--- Begin Data provided ---

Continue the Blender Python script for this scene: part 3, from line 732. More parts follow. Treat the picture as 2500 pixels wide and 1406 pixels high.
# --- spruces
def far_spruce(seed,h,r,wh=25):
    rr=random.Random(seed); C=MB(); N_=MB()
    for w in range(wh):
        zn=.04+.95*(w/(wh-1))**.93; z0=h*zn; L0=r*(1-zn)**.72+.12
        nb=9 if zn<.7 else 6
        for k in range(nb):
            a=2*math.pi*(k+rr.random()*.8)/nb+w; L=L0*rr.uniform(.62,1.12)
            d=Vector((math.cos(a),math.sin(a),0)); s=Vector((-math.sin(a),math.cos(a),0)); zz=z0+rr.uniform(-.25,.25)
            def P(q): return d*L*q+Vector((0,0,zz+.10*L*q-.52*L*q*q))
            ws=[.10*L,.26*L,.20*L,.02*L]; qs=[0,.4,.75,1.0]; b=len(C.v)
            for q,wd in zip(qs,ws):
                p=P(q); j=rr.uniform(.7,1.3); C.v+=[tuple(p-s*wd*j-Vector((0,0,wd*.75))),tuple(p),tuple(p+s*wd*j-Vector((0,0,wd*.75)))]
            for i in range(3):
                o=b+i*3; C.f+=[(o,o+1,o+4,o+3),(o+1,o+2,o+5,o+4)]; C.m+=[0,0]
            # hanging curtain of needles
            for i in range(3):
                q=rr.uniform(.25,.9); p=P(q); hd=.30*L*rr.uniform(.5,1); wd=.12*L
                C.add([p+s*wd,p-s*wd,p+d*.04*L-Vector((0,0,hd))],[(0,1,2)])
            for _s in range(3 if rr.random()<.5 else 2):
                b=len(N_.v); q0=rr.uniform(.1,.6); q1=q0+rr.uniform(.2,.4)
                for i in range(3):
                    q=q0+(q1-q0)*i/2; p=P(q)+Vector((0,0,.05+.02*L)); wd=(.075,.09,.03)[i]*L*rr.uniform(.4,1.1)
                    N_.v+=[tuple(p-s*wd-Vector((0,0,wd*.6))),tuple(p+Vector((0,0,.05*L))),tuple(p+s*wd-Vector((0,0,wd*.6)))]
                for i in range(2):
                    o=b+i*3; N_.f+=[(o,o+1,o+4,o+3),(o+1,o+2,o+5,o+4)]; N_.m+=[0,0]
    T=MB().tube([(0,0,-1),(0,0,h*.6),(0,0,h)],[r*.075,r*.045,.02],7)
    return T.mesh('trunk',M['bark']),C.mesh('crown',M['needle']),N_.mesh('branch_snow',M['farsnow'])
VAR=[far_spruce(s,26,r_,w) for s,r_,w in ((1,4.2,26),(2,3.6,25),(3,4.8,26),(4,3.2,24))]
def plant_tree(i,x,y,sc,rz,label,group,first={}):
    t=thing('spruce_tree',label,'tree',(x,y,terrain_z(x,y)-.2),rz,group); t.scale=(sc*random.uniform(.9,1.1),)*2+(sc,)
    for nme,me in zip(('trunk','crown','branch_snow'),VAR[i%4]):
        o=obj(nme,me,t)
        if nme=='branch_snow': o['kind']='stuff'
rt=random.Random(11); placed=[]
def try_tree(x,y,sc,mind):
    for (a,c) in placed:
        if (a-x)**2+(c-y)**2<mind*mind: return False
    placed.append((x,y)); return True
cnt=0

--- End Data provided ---

- _Aim of the exercise_: Each line of the listing should be copied exactly.

- _Response for this exercise_:
Continue the Blender Python script for this scene: part 3, from line 732. More parts follow. Treat the picture as 2500 pixels wide and 1406 pixels high.
# --- spruces
def far_spruce(seed,h,r,wh=25):
    rr=random.Random(seed); C=MB(); N_=MB()
    for w in range(wh):
        zn=.04+.95*(w/(wh-1))**.93; z0=h*zn; L0=r*(1-zn)**.72+.12
        nb=9 if zn<.7 else 6
        for k in range(nb):
            a=2*math.pi*(k+rr.random()*.8)/nb+w; L=L0*rr.uniform(.62,1.12)
            d=Vector((math.cos(a),math.sin(a),0)); s=Vector((-math.sin(a),math.cos(a),0)); zz=z0+rr.uniform(-.25,.25)
            def P(q): return d*L*q+Vector((0,0,zz+.10*L*q-.52*L*q*q))
            ws=[.10*L,.26*L,.20*L,.02*L]; qs=[0,.4,.75,1.0]; b=len(C.v)
            for q,wd in zip(qs,ws):
                p=P(q); j=rr.uniform(.7,1.3); C.v+=[tuple(p-s*wd*j-Vector((0,0,wd*.75))),tuple(p),tuple(p+s*wd*j-Vector((0,0,wd*.75)))]
            for i in range(3):
                o=b+i*3; C.f+=[(o,o+1,o+4,o+3),(o+1,o+2,o+5,o+4)]; C.m+=[0,0]
            # hanging curtain of needles
            for i in range(3):
                q=rr.uniform(.25,.9); p=P(q); hd=.30*L*rr.uniform(.5,1); wd=.12*L
                C.add([p+s*wd,p-s*wd,p+d*.04*L-Vector((0,0,hd))],[(0,1,2)])
            for _s in range(3 if rr.random()<.5 else 2):
                b=len(N_.v); q0=rr.uniform(.1,.6); q1=q0+rr.uniform(.2,.4)
                for i in range(3):
                    q=q0+(q1-q0)*i/2; p=P(q)+Vector((0,0,.05+.02*L)); wd=(.075,.09,.03)[i]*L*rr.uniform(.4,1.1)
                    N_.v+=[tuple(p-s*wd-Vector((0,0,wd*.6))),tuple(p+Vector((0,0,.05*L))),tuple(p+s*wd-Vector((0,0,wd*.6)))]
                for i in range(2):
                    o=b+i*3; N_.f+=[(o,o+1,o+4,o+3),(o+1,o+2,o+5,o+4)]; N_.m+=[0,0]
    T=MB().tube([(0,0,-1),(0,0,h*.6),(0,0,h)],[r*.075,r*.045,.02],7)
    return T.mesh('trunk',M['bark']),C.mesh('crown',M['needle']),N_.mesh('branch_snow',M['farsnow'])
VAR=[far_spruce(s,26,r_,w) for s,r_,w in ((1,4.2,26),(2,3.6,25),(3,4.8,26),(4,3.2,24))]
def plant_tree(i,x,y,sc,rz,label,group,first={}):
    t=thing('spruce_tree',label,'tree',(x,y,terrain_z(x,y)-.2),rz,group); t.scale=(sc*random.uniform(.9,1.1),)*2+(sc,)
    for nme,me in zip(('trunk','crown','branch_snow'),VAR[i%4]):
        o=obj(nme,me,t)
        if nme=='branch_snow': o['kind']='stuff'
rt=random.Random(11); placed=[]
def try_tree(x,y,sc,mind):
    for (a,c) in placed:
        if (a-x)**2+(c-y)**2<mind*mind: return False
    placed.append((x,y)); return True
cnt=0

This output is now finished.